--- Start of Data section ---

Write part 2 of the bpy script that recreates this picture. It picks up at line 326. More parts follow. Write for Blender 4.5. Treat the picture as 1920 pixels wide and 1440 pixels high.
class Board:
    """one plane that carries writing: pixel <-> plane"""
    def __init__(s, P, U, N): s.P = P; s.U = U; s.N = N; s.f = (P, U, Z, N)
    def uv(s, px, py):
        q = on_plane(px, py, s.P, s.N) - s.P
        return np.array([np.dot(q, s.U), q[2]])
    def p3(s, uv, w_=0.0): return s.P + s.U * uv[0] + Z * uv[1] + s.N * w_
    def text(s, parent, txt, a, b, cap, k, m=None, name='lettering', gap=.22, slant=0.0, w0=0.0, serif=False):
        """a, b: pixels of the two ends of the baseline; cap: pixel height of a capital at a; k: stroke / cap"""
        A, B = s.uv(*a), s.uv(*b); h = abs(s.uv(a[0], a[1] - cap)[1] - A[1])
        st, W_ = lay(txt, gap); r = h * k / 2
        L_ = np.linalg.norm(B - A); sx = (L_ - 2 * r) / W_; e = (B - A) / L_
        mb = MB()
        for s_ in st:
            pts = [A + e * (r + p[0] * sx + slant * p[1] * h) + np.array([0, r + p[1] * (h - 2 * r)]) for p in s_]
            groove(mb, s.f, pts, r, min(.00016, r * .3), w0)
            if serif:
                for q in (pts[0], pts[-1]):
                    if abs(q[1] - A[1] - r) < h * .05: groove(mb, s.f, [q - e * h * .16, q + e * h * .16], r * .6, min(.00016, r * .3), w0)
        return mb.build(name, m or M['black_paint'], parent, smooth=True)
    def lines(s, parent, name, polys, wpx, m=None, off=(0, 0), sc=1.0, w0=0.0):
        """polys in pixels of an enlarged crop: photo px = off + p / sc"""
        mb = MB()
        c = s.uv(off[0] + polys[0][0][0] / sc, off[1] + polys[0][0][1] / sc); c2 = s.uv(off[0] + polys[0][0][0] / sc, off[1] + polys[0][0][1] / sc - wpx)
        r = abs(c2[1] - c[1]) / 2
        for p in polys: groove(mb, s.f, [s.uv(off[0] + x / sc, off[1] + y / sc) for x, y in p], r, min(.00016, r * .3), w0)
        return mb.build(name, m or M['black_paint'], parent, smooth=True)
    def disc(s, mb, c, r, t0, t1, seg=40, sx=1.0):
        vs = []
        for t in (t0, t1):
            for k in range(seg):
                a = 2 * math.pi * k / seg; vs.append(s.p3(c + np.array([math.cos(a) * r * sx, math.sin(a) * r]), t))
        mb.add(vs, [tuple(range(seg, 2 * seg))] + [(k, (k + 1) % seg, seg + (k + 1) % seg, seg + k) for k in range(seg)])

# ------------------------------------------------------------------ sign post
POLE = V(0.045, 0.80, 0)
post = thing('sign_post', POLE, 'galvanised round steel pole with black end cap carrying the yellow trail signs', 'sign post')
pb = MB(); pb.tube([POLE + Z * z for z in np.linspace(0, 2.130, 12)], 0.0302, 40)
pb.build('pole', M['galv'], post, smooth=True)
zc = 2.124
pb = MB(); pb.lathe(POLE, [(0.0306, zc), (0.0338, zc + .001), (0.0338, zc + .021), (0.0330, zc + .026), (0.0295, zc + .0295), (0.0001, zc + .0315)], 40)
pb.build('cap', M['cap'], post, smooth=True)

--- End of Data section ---

Pull out each line holding the string "that".

Write part 2 of the bpy script that recreates this picture. It picks up at line 326. More parts follow. Write for Blender 4.5. Treat the picture as 1920 pixels wide and 1440 pixels high.
    """one plane that carries writing: pixel <-> plane"""